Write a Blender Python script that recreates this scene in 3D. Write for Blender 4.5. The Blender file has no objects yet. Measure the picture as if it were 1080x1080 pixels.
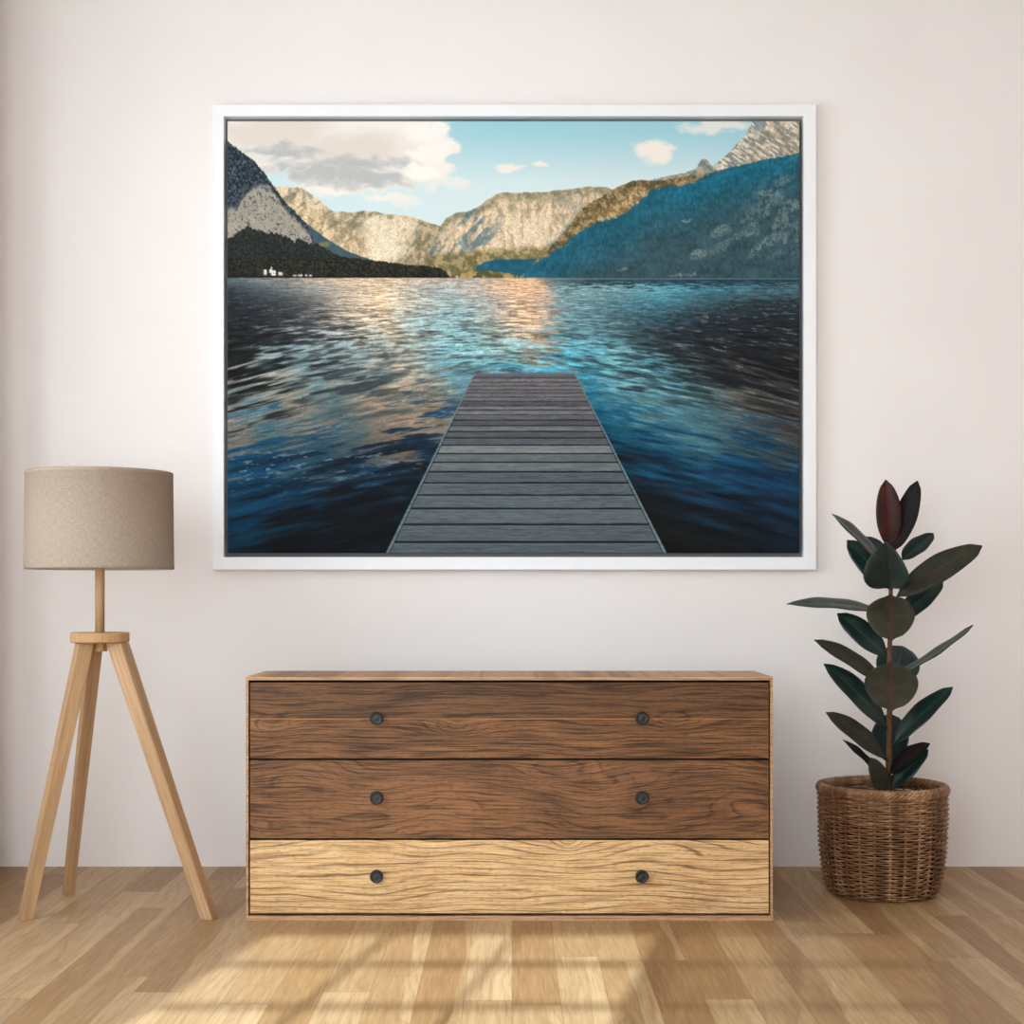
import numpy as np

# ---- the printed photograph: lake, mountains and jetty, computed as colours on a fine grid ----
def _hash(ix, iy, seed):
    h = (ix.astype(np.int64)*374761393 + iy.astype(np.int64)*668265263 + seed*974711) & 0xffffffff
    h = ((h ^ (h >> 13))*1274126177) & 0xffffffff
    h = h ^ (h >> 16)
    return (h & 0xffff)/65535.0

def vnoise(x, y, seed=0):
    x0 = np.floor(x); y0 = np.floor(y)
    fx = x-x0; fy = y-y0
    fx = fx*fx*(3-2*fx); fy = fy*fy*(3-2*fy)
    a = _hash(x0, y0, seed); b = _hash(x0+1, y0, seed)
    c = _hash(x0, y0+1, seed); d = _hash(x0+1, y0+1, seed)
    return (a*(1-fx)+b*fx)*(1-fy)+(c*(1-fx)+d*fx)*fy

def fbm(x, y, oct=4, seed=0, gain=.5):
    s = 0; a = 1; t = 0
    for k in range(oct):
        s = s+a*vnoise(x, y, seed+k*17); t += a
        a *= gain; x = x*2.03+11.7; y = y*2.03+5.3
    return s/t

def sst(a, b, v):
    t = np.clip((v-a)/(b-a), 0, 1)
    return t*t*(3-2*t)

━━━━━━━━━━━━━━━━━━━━

* YOUR TASK: Quote the data above in full, leaving out the pictures it holds.

* SOLUTION BELOW:
Write a Blender Python script that recreates this scene in 3D. Write for Blender 4.5. The Blender file has no objects yet. Measure the picture as if it were 1080x1080 pixels.
import numpy as np

# ---- the printed photograph: lake, mountains and jetty, computed as colours on a fine grid ----
def _hash(ix, iy, seed):
    h = (ix.astype(np.int64)*374761393 + iy.astype(np.int64)*668265263 + seed*974711) & 0xffffffff
    h = ((h ^ (h >> 13))*1274126177) & 0xffffffff
    h = h ^ (h >> 16)
    return (h & 0xffff)/65535.0

def vnoise(x, y, seed=0):
    x0 = np.floor(x); y0 = np.floor(y)
    fx = x-x0; fy = y-y0
    fx = fx*fx*(3-2*fx); fy = fy*fy*(3-2*fy)
    a = _hash(x0, y0, seed); b = _hash(x0+1, y0, seed)
    c = _hash(x0, y0+1, seed); d = _hash(x0+1, y0+1, seed)
    return (a*(1-fx)+b*fx)*(1-fy)+(c*(1-fx)+d*fx)*fy

def fbm(x, y, oct=4, seed=0, gain=.5):
    s = 0; a = 1; t = 0
    for k in range(oct):
        s = s+a*vnoise(x, y, seed+k*17); t += a
        a *= gain; x = x*2.03+11.7; y = y*2.03+5.3
    return s/t

def sst(a, b, v):
    t = np.clip((v-a)/(b-a), 0, 1)
    return t*t*(3-2*t)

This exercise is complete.